Say you have a savings account with an interest rate of 0.125% and any interest has to be converted into another currency for taxation purposes at a rate of 0.88619.

Working around these sorts of problems with integers is just not worth the trouble.


And yet the proper way to handle monetary values has always been to operate on integer values with a predetermined precision.

https://stackoverflow.com/questions/3730019/why-not-use-doub...

I can understand the convenience if you are setting up a simple online store, but more complicated cases (like the one in your example) absolutely need a proper handling of decimal values.


Can you explain to me what particular cases postgresql's decimal type cannot handle properly _and_ conveniently?


> Can you explain to me what particular cases postgresql's decimal type cannot handle properly _and_ conveniently?

I entirely agree that numeric is a good solution for this case.

But to try to answer your question nevertheless: I'd say there is potential for storage density and math performance issues.
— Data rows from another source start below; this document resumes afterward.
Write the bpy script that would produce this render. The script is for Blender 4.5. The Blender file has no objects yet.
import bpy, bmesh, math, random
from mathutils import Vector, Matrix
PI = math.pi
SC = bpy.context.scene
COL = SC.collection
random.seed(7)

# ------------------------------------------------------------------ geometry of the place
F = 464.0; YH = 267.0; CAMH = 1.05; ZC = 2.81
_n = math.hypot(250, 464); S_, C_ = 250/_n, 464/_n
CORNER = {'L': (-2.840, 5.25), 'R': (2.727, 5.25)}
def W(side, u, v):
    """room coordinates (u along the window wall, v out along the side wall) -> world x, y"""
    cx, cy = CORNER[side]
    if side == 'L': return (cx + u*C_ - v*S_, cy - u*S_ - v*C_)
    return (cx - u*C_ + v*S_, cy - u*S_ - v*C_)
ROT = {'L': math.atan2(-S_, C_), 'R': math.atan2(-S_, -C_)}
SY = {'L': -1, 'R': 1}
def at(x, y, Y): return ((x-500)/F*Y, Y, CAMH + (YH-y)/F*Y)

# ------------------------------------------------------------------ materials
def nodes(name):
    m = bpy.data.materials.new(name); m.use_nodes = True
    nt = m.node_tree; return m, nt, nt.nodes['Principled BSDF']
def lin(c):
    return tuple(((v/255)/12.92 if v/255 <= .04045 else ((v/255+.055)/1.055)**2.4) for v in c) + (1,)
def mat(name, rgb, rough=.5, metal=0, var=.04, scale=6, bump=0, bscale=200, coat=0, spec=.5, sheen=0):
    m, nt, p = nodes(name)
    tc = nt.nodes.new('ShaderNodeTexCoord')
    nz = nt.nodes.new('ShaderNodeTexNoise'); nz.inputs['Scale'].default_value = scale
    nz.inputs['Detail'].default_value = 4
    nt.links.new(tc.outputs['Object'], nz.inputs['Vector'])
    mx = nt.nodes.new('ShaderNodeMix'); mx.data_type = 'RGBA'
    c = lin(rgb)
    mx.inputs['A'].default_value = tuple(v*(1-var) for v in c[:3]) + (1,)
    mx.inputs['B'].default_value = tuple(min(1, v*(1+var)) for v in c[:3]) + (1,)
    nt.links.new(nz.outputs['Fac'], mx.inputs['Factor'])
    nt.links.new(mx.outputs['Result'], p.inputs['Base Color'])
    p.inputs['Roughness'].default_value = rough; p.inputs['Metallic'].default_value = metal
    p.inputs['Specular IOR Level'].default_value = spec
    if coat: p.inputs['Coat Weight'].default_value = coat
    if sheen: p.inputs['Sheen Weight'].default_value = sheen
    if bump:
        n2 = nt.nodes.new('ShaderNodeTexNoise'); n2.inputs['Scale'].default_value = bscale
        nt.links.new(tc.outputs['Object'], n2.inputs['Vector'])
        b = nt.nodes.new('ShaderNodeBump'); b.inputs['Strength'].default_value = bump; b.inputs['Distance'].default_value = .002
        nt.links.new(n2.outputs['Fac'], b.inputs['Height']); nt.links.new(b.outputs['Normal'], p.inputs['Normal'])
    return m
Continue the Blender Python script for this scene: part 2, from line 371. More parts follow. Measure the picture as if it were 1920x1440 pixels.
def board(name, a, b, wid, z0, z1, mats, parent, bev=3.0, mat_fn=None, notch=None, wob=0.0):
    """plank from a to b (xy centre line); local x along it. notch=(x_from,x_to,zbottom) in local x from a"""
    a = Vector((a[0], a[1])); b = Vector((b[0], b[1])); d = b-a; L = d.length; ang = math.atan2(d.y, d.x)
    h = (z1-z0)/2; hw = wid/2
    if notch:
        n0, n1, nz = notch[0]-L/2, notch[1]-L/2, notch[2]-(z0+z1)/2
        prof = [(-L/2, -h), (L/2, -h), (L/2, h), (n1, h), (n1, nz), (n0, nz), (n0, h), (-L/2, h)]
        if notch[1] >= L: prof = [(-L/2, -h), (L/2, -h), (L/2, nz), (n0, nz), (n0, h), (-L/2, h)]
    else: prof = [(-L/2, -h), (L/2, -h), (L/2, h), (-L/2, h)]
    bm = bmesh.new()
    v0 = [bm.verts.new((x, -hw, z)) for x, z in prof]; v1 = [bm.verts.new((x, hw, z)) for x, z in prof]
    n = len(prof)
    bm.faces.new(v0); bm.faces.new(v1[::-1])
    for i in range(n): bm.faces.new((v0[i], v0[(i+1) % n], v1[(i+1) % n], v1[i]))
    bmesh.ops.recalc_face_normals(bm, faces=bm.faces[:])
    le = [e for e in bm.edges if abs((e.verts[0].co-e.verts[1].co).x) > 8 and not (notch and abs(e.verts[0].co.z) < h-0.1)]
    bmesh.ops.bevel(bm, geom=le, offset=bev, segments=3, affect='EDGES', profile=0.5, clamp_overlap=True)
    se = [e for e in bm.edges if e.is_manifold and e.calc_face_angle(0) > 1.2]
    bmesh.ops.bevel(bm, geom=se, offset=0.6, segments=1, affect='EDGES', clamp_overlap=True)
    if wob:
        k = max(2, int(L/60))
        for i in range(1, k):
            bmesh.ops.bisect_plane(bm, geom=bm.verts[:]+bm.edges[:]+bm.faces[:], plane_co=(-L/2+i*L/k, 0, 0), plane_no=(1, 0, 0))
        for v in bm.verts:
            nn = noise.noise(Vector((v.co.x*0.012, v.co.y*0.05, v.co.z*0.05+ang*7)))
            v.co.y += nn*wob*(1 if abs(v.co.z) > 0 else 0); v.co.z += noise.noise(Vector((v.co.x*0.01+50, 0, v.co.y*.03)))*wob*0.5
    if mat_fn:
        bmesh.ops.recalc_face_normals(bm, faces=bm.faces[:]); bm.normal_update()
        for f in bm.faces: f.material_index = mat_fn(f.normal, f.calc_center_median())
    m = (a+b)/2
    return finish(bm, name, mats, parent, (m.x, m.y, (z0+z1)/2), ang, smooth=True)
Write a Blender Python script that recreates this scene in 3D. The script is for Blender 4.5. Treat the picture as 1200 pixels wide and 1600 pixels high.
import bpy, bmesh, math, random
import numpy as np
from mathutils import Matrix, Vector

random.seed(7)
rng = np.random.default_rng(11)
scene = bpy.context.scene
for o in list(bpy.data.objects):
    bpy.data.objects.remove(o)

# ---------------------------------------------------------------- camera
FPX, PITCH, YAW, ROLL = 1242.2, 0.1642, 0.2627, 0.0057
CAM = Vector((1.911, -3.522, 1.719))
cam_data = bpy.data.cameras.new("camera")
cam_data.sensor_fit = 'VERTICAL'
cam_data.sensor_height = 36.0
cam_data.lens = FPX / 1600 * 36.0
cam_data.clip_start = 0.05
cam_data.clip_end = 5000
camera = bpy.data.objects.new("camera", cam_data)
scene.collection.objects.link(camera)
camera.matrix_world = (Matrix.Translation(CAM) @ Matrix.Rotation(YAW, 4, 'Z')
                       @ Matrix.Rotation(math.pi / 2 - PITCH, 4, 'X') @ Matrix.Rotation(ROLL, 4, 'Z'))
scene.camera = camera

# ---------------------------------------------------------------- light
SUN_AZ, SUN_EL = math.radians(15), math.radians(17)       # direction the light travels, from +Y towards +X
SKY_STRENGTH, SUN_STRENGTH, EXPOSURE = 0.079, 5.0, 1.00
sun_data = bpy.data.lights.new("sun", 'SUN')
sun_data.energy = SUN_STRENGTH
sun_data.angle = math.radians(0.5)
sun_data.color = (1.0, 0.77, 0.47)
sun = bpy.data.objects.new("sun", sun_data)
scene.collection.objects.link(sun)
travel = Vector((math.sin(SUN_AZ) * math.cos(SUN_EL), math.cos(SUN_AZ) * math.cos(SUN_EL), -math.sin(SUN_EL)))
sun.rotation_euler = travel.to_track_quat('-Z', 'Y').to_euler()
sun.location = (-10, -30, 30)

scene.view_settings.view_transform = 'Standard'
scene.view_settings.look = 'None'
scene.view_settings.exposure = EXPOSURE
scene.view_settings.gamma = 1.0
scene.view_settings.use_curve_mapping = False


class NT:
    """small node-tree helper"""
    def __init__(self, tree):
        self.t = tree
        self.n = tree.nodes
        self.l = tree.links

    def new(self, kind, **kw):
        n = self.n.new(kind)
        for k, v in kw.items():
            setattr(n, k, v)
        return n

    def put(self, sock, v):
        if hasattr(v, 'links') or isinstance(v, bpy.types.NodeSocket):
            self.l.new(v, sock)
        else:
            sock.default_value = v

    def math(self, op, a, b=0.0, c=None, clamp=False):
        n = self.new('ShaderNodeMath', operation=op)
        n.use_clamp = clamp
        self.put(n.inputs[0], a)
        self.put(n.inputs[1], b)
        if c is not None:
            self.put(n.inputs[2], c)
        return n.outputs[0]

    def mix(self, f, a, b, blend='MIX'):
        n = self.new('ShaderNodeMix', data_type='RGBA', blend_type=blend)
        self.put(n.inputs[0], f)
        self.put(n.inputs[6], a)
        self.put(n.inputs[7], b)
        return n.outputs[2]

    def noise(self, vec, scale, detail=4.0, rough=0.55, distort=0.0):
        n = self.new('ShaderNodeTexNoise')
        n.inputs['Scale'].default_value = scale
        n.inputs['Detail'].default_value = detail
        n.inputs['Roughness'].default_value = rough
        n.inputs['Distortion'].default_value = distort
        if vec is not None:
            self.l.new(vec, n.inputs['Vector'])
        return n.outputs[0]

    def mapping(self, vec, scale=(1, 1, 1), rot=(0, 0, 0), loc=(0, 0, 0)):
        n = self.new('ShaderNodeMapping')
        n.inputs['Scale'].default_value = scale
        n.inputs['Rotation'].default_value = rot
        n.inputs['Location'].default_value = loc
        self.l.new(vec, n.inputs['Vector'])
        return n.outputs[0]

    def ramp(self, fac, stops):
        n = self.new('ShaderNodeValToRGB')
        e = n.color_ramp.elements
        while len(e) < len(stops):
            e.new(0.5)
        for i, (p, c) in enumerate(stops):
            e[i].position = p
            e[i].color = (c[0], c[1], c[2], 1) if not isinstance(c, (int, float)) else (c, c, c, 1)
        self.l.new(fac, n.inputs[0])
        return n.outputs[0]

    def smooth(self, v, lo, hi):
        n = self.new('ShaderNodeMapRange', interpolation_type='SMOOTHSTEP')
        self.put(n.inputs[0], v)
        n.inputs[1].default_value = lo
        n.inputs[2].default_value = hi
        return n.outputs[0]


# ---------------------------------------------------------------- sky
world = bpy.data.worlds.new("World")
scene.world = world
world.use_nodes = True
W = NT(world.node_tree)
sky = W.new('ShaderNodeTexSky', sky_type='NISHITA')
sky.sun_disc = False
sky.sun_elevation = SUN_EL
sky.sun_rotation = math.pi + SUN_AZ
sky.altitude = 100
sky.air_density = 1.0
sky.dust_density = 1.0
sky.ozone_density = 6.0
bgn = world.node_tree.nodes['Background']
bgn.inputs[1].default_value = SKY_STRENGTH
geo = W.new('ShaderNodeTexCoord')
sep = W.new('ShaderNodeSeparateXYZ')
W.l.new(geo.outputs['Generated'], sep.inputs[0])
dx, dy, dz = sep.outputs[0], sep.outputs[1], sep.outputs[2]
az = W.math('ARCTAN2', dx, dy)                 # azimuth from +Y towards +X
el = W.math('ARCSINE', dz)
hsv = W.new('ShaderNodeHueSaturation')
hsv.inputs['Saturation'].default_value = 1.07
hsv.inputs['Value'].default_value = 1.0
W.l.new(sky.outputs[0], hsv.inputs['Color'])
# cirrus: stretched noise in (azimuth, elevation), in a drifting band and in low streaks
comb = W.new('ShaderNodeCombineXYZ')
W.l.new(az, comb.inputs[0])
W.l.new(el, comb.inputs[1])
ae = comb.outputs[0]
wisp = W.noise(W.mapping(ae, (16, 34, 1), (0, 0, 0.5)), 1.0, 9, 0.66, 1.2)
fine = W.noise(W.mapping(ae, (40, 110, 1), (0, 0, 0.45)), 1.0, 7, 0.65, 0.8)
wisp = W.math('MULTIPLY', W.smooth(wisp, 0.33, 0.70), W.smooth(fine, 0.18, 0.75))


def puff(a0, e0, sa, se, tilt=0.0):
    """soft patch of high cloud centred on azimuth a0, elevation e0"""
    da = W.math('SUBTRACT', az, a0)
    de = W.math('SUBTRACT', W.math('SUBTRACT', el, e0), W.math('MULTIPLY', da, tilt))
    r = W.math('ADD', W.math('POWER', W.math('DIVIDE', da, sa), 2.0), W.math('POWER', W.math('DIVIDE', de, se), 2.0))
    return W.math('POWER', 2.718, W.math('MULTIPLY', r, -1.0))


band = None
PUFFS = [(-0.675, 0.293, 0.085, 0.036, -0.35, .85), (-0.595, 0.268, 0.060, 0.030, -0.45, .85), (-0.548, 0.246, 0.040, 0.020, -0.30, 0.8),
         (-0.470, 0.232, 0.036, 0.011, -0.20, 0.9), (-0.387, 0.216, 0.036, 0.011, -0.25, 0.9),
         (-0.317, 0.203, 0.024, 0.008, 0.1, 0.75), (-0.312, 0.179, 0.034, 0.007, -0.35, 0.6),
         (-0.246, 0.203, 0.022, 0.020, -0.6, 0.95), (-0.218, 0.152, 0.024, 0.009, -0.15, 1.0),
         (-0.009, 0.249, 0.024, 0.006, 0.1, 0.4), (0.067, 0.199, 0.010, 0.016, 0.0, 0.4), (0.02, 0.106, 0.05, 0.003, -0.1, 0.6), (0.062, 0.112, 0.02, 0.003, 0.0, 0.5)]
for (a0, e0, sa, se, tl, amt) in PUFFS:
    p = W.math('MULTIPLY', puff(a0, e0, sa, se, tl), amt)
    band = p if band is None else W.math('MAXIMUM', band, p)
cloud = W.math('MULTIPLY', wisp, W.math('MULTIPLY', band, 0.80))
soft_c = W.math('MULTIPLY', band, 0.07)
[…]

You really need to have a number of numerics for each row, and a lot of rows to make storage density matter. If you do a lot of aggregates over numerics you definitely can notice the CPU overhead of them over say a plain float. But most of the time that doesn't matter.


I agree completely.


Yes it is. You convert to a big decimal representation, compute the tax/interest and then intentionally round back to an integer format using the appropriate rounding mode.


GP didn't say it's impossible, he said it's not worth the trouble which is an opinion statement that can't be countered with "yes it is".


Yes, it can. The case and point is that you need to control where those moments of imprecision happen, and using fixed point a fixed point (often integer/long) representation is absolutely worth the effort because it's not much effort at all and you DEFINITELY care about when your money calculations involved rounding.


And why would I not prefer to get help from a database system to do that?


If that's the only reason to use a "real" database, then what you have is a 100MB+ multi-process (and potentially costly) library to perform a few calculations.

(I don't disagree with you, just answering your question)


Of course there are many other considerations, but there is a class of small finance related multi-tenancy systems for which monetary calculations are key and either a database server or a database library can potentially make sense.

Resource consumption isn't an issue at all. 100MB+ is less than loading an average news website in a browser and it costs almost nothing. The reason why I would have wanted to use SQLite sometimes is that it makes it easy to distribute and run the entire app on premises if needed. People are rightly concerned about losing access to web based software.


There are also also many use cases where you don't want to "store" something at all, just compute the value (eg: a shopping cart that is not yet a purchase), and you don't want to to either 1. duplicate implementations or 2. wait for a network request to your database to complete.